━━ Information provided
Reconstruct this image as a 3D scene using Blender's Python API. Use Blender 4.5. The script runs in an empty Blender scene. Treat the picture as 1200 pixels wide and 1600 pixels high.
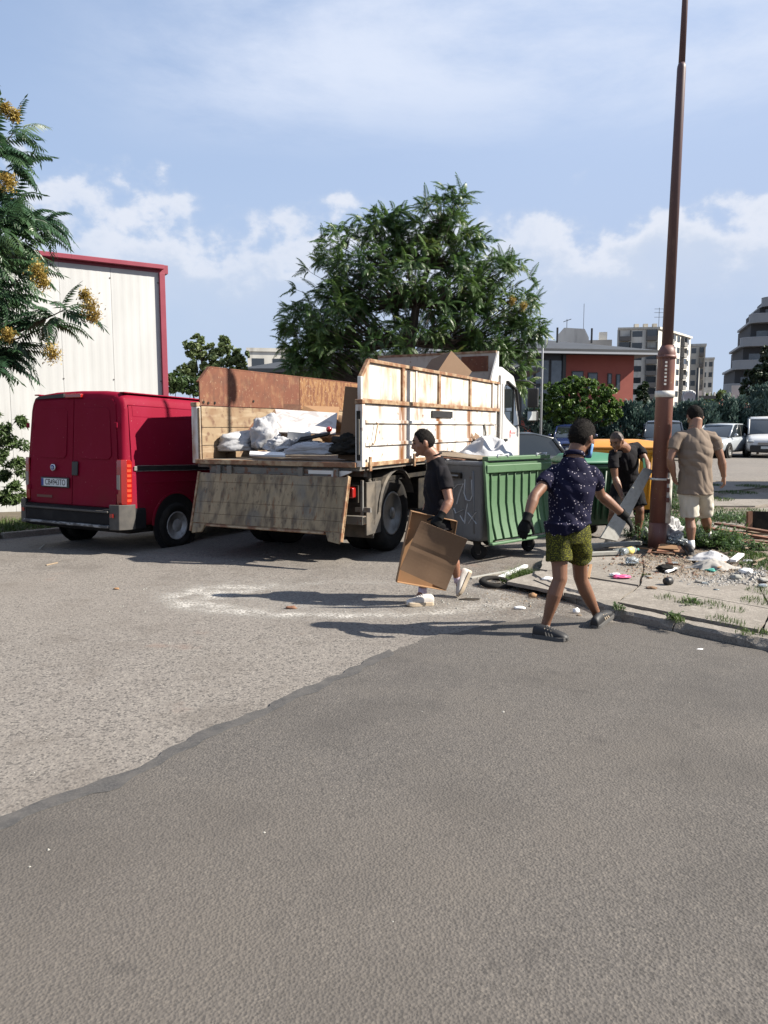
import bpy, bmesh, math, random
import numpy as np
from mathutils import Vector as V, Matrix, noise as mn
R = math.radians
rnd = random.Random(7)
S = bpy.context.scene
COL = S.collection

# ---------------- camera, world, sun, exposure ----------------
PITCH = R(6.383); FPX = 1180.0; CH = 1.65
cam = bpy.data.cameras.new('camera'); camo = bpy.data.objects.new('camera', cam); COL.objects.link(camo)
cam.sensor_fit = 'VERTICAL'; cam.sensor_height = 36; cam.lens = 36*FPX/1600
cam.clip_start = .05; cam.clip_end = 4000
camo.location = (0, 0, CH); camo.rotation_euler = (math.pi/2-PITCH, 0, 0)
S.camera = camo
SUN_EL = 38.5; SUN_DIR = V((.992, -.125, 0)).normalized()      # towards the sun, seen from above
SUN_DIR = (SUN_DIR*math.cos(R(SUN_EL))+V((0, 0, math.sin(R(SUN_EL))))).normalized()
sl = bpy.data.lights.new('sun', 'SUN'); sl.energy = 5.0; sl.angle = R(.5); sl.color = (1, .93, .82)
so = bpy.data.objects.new('sun', sl); COL.objects.link(so); so.location = (20, -3, 20)
so.rotation_euler = SUN_DIR.to_track_quat('Z', 'Y').to_euler()
S.view_settings.view_transform = 'Standard'; S.view_settings.look = 'None'
S.view_settings.gamma = 1; S.view_settings.exposure = 1.34; S.view_settings.use_curve_mapping = False
S.cycles.use_denoising = True; S.cycles.max_bounces = 6; S.cycles.transparent_max_bounces = 12
S.cycles.caustics_reflective = False; S.cycles.caustics_refractive = False

W = bpy.data.worlds.new('World'); S.world = W; W.use_nodes = True
nt = W.node_tree; N = nt.nodes; L = nt.links; N.clear()
def nd(t, **k):
    n = N.new(t)
    for a, b in k.items(): setattr(n, a, b)
    return n
def mth(op, a, b=None, clamp=False):
    n = N.new('ShaderNodeMath'); n.operation = op; n.use_clamp = clamp
    for i, v in enumerate((a, b)):
        if v is None: continue
        if isinstance(v, (int, float)): n.inputs[i].default_value = v
        else: L.new(v, n.inputs[i])
    return n.outputs[0]
def sstep(v, a, b, lo=0., hi=1.):
    n = N.new('ShaderNodeMapRange'); n.interpolation_type = 'SMOOTHSTEP'
    n.inputs['To Min'].default_value = lo; n.inputs['To Max'].default_value = hi
    for key, x in (('Value', v), ('From Min', a), ('From Max', b)):
        if isinstance(x, (int, float)): n.inputs[key].default_value = x
        else: L.new(x, n.inputs[key])
    return n.outputs[0]
sky = nd('ShaderNodeTexSky', sky_type='NISHITA'); sky.sun_disc = False
sky.sun_elevation = R(SUN_EL); sky.sun_rotation = math.atan2(SUN_DIR.x, SUN_DIR.y)
sky.air_density = 1.0; sky.dust_density = 0.3; sky.ozone_density = 2.5
geo = nd('ShaderNodeTexCoord'); sep = nd('ShaderNodeSeparateXYZ'); L.new(geo.outputs['Generated'], sep.inputs[0])
X, Y, Z = sep.outputs
hor = mth('SQRT', mth('ADD', mth('MULTIPLY', X, X), mth('MULTIPLY', Y, Y)))
el = mth('ARCTAN2', Z, hor); az = mth('ARCTAN2', X, Y)
def wnoise(sx, sy, scale, detail, off=0., rough=.55, dist=0.):
    c = nd('ShaderNodeCombineXYZ')
    L.new(mth('MULTIPLY', az, sx), c.inputs[0]); L.new(mth('MULTIPLY', el, sy), c.inputs[1]); c.inputs[2].default_value = off
    n = nd('ShaderNodeTexNoise'); L.new(c.outputs[0], n.inputs['Vector'])
    n.inputs['Scale'].default_value = scale; n.inputs['Detail'].default_value = detail
    n.inputs['Roughness'].default_value = rough; n.inputs['Distortion'].default_value = dist
    return n.outputs['Fac']
# cumulus bank: tops between 12 and 19 degrees above the horizon, fading to thin haze below
n1 = wnoise(1, 1.6, 6.5, 2, 2.7); n2 = wnoise(1, 1.3, 26, 6, 1.3, .55)
top = mth('ADD', mth('ADD', .145, mth('MULTIPLY', n1, .23)), mth('MULTIPLY', mth('SUBTRACT', n2, .5), .13))
below = sstep(mth('SUBTRACT', top, el), -.016, .05)
fade = sstep(el, .03, .26, .34, 1.)
puff = sstep(mth('SUBTRACT', top, el), .0, .16, 1.0, .50)
patch = sstep(wnoise(1, 1, 4.2, 3, 9.1), .30, .62)
cum = mth('MULTIPLY', mth('MULTIPLY', below, fade), mth('MULTIPLY', mth('ADD', .62, mth('MULTIPLY', patch, .38)), puff))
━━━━
- _Goal of the exercise_
Leave out the pictures and repeat the lines from the start of the material through the line with "COL = S.collection", inclusive.

- _Exercise result_
Reconstruct this image as a 3D scene using Blender's Python API. Use Blender 4.5. The script runs in an empty Blender scene. Treat the picture as 1200 pixels wide and 1600 pixels high.
import bpy, bmesh, math, random
import numpy as np
from mathutils import Vector as V, Matrix, noise as mn
R = math.radians
rnd = random.Random(7)
S = bpy.context.scene
COL = S.collection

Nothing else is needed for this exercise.